Entonces, ¿qué hacemos? ¿Nos convertimos en autónomas y nos autoncenamos a la exclusión, a la marginalidad política? ¿Renunciamos a cualquier forma de influencia política que tenga como objetivo cambiar la sociedad? Desde mi punto de vista, no. Considero que uno de los problemas de las mujeres es que no pelean por conquistar los espacios en los que se cambian las cosas. Sé muy bien que la mayoría de las lesbianas latinoamericanas se organizan autónomamente y desprecian los espacios llamados institucionales. En mi opinión, un movimiento que renuncie a ocupar espacios de poder o de influencia está renunciando a hacer política, a cambiar el mundo.
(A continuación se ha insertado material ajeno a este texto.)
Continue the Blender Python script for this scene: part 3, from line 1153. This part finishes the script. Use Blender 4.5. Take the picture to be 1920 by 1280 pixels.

Por eso soy partidaria de que las lesbianas feministas nos organicemos como grupo político dentro de otros grupos políticos, ya sean gays ya sean feministas y trabajemos a favor de que se adopten medidas de acción positiva a favor de la representatividad de las lesbianas en las estructuras de dirección de los grupos. Al igual que las feministas heterosexuales trabajando en sus respectivos ámbitos, también nosotras tenemos que luchar en pro de la democracia paritaria en los grupos LGTB. Tenemos que constituirnos en un colectivo fuerte que presione constantemente para situar a lesbianas en la dirección de los grupos y, de esta manera, hacernos visibles ante la sociedad y ante las demás lesbianas reticentes a integrarse en grupos en los que hay pocas lesbianas. Podemos trabajar a favor de que todos los documentos del grupo, las revistas o folletos que edite, la información que ofrezca al exterior, y también todo el trabajo interior, incluya una perspectiva de género desagregada para gays y lesbianas. Podemos presionar para que ante los medios de comunicación aparezcan siempre un gay y una lesbiana y para que sus discursos incluyan también dicha perspectiva de género, para que los discursos puedan, y sean de hecho, diferentes, como lo son aquellos que responden a realidades distintas. Tenemos, en fin, que constituirnos en un grupo de poder y de gobierno dentro de los colectivos mixtos y dentro de los colectivos feministas. Tenemos que hacernos fuertes ahí para después poder organizarnos autónomamente, pero desde la fuerza y la igualdad social, no desde la marginalidad.